How do these narratives get into an acceptable mix? How are voices released in group discussion? These are the questions that remained to be answered in the session though no-one doubted the wish to realise them.

What did we gain? There was almost too much to easily quantify but its quality was strong. I could not catch (poor Yorkshire man that I am) the second name of Jessie’s friend, there with her husband – but Suzi and Don brought a wealth of experience into this session. Suzi had worked with Jessie (the latter unpaid other than by a ‘bottle of whiskey’) in a social care facility for young women who had experienced backgrounds in care or need for it and severe mental health effects consequent on abuse.

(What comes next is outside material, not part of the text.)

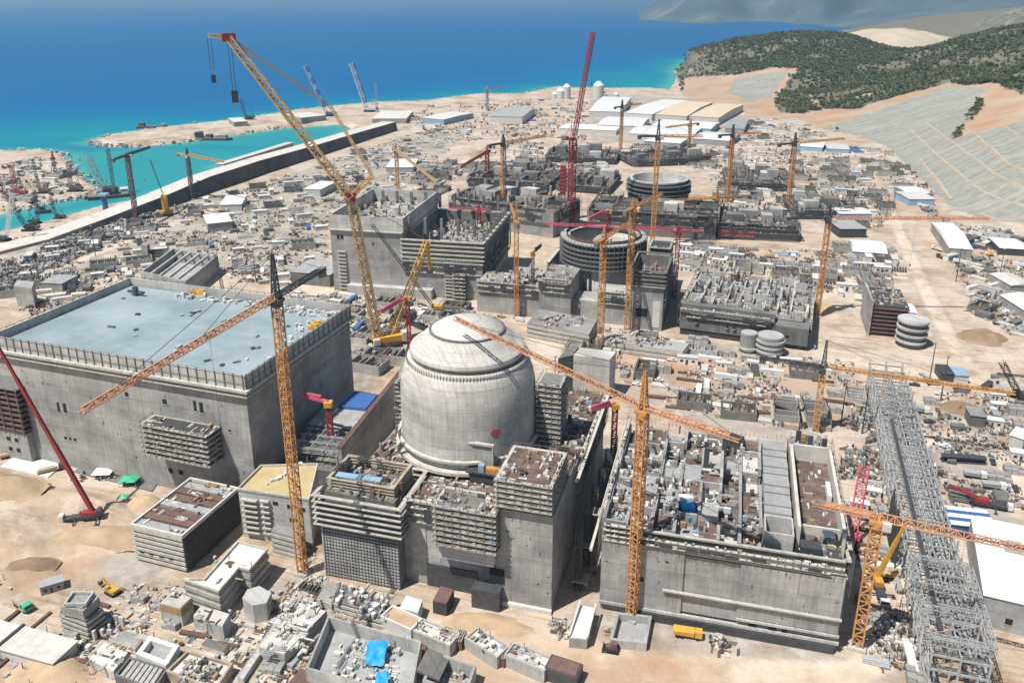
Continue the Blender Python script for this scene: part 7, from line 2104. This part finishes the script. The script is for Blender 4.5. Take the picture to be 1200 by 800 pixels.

Suzi shared letters from JK – little segmented notes in envelopes in a tiny handwritten script that mimicked her voice by the use of capitals, underlining and space. And what a voice! Unafraid of using direct language. There is in Kesson a direct link to the linguistic energy of James Kelman – all in search of a truth through an inclusive art. Suzi recalled JK’s longing to write ‘the big truths like Shakespeare had’.

And that is what Jenni Fagan stressed. This ‘autobiography’ was a piece of writing that was consummate in its writing effects – rewritten over 15 versions. She found truths in stories and songs. Suzi sang one ending: ‘I just want to be home – ho-ho- home’.

Think what strength of meaning lay for JK in the word ‘Home’ (with or without a capital letter) and its roots in the language of the dispossessed – those taken from home to a ‘Home’ (the subject of TWBP and The Panopticon). Thank you Jenni Fagan.

Just one concern. Writers live and die as ‘reading’ for someone. The bookshop in the EIBF stocked NOT ONE title from Kesson’s oeuvre. Were they out of print? Maybe? Was that registered and its meaning to the life and death of literary cultures – by Jenni Fagan yes – but by the Festival administration? No! It is a parlous fault. Jessie requires an apology! In my earlier review, I said, ‘it is another sign of English ignorance of great Scottish literature that she is in danger now of being forgotten’. It is paramount then that Scotland refuses to do the same. Let’s write to Nicola Sturgeon. That person knows her stuff in literature!